Task goal:
From the entries below, please gather each line containing the string "Write".

Data supplied:
------------------------------------------------
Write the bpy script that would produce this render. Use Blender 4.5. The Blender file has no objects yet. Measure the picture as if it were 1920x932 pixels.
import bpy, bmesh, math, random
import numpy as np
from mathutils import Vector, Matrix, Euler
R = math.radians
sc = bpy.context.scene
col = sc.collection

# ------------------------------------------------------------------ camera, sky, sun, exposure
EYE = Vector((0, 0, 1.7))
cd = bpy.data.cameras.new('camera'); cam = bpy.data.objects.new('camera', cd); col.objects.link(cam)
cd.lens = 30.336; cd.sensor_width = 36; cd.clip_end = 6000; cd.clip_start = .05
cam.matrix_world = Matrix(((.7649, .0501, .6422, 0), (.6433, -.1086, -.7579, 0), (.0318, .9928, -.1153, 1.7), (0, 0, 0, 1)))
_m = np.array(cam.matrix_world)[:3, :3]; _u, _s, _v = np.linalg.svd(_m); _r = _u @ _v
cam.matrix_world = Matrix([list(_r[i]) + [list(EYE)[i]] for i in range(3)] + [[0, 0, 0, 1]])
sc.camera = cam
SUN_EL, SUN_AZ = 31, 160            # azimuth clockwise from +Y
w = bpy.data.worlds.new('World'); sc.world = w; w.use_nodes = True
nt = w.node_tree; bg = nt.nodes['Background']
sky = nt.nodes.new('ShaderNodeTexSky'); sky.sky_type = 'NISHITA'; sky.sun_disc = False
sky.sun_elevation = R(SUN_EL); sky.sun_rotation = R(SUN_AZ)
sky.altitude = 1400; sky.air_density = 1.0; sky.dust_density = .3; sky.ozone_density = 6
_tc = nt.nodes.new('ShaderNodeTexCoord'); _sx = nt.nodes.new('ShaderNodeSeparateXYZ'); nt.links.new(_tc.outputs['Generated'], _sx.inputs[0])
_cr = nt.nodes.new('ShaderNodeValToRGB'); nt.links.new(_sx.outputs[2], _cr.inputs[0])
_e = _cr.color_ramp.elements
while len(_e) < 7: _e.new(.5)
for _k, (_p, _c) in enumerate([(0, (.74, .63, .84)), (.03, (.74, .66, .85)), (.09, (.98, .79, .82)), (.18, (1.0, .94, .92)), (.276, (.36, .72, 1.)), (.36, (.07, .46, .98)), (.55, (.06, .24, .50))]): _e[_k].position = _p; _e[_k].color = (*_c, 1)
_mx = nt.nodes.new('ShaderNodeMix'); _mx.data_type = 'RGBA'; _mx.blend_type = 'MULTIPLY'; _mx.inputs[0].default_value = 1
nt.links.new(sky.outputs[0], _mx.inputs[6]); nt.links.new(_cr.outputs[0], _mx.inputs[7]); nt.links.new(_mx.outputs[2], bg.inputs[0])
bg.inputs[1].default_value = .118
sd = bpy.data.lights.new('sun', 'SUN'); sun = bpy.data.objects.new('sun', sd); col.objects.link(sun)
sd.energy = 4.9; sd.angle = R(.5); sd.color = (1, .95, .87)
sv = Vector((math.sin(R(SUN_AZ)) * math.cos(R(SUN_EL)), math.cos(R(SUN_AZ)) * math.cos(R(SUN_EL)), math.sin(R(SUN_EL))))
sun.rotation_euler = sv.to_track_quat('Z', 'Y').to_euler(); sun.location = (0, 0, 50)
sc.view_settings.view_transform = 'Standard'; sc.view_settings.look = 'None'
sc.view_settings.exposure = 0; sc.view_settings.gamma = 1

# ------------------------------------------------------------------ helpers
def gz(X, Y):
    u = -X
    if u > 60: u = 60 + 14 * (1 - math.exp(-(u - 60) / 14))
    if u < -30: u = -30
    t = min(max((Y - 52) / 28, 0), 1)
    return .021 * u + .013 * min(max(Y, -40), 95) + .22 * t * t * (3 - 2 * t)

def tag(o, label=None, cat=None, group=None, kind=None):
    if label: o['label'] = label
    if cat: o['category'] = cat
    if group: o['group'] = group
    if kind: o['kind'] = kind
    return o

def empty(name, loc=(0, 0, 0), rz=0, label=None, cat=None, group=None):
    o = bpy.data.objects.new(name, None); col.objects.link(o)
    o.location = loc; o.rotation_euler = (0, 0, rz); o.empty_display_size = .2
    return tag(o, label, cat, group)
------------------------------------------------
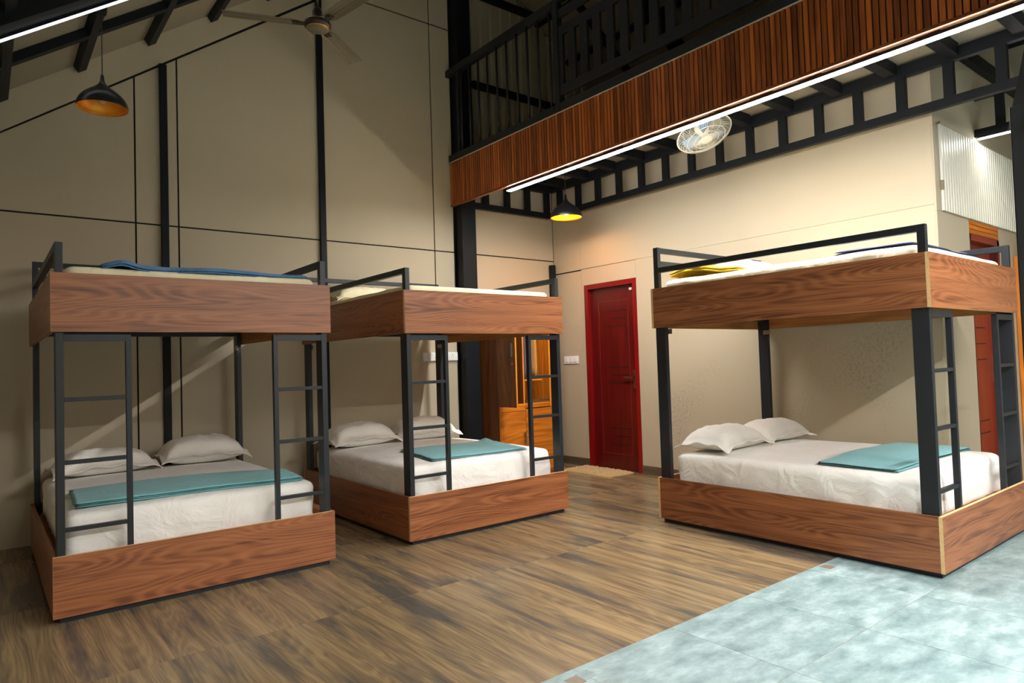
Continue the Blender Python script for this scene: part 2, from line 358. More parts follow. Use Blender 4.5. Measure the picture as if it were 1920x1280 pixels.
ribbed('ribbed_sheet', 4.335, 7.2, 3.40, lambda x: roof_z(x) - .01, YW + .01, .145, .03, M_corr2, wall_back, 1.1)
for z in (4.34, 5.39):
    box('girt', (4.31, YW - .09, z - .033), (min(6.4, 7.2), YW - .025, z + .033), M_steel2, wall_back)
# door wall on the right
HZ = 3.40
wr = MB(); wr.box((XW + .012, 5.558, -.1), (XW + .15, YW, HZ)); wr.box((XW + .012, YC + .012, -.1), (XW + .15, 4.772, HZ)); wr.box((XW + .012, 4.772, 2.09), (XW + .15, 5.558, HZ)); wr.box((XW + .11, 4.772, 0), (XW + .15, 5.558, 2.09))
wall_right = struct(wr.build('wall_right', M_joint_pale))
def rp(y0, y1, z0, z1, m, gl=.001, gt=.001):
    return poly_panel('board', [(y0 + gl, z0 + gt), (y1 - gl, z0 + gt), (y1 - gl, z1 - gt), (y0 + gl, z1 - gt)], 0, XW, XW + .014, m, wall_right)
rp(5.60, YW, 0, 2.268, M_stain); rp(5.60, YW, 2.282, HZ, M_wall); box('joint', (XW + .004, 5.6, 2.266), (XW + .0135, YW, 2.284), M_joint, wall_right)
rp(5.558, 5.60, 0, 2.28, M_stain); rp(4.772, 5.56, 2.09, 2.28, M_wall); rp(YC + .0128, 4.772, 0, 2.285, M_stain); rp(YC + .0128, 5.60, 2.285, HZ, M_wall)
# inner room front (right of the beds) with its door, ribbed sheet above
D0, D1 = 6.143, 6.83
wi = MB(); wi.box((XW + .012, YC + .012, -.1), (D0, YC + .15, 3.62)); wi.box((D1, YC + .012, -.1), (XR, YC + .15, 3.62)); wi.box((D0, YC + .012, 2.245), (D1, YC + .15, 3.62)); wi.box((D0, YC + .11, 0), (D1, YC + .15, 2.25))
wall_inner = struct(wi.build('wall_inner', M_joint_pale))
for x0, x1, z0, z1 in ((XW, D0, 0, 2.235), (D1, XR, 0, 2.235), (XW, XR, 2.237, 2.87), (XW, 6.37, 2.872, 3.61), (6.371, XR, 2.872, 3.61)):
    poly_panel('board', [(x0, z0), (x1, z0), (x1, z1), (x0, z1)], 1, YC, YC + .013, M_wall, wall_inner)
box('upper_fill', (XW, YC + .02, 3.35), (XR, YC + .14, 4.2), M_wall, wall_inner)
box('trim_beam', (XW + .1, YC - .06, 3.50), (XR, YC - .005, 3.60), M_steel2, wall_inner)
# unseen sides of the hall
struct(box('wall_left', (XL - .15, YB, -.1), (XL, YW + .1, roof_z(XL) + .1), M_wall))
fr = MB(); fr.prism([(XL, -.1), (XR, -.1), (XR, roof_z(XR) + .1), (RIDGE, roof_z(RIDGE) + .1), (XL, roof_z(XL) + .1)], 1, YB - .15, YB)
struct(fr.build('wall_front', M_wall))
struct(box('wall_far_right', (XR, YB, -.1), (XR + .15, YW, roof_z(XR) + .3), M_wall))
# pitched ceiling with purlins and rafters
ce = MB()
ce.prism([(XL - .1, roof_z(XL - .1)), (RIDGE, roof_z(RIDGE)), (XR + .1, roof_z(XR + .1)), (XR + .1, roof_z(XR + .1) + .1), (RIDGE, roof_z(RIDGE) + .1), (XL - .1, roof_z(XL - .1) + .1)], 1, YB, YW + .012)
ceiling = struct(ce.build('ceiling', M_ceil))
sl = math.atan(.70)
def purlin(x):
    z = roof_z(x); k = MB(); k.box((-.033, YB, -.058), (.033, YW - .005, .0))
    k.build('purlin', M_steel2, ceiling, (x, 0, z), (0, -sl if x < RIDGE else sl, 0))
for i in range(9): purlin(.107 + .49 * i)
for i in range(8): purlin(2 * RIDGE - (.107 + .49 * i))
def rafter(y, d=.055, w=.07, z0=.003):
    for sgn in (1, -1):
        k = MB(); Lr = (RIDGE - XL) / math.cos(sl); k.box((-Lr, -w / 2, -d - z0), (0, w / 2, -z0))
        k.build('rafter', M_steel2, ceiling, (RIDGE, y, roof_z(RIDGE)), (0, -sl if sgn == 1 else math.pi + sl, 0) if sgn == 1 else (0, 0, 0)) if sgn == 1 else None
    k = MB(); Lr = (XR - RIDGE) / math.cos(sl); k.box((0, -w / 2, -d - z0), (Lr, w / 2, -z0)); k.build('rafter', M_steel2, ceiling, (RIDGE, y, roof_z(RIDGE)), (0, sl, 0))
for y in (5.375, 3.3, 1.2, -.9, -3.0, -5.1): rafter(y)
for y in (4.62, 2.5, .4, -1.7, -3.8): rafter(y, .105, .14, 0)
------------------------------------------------
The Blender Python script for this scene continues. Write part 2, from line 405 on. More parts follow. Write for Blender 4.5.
------------------------------------------------
Exercise response:
Write the bpy script that would produce this render. Use Blender 4.5. The Blender file has no objects yet. Measure the picture as if it were 1920x932 pixels.
The Blender Python script for this scene continues. Write part 2, from line 405 on. More parts follow. Write for Blender 4.5.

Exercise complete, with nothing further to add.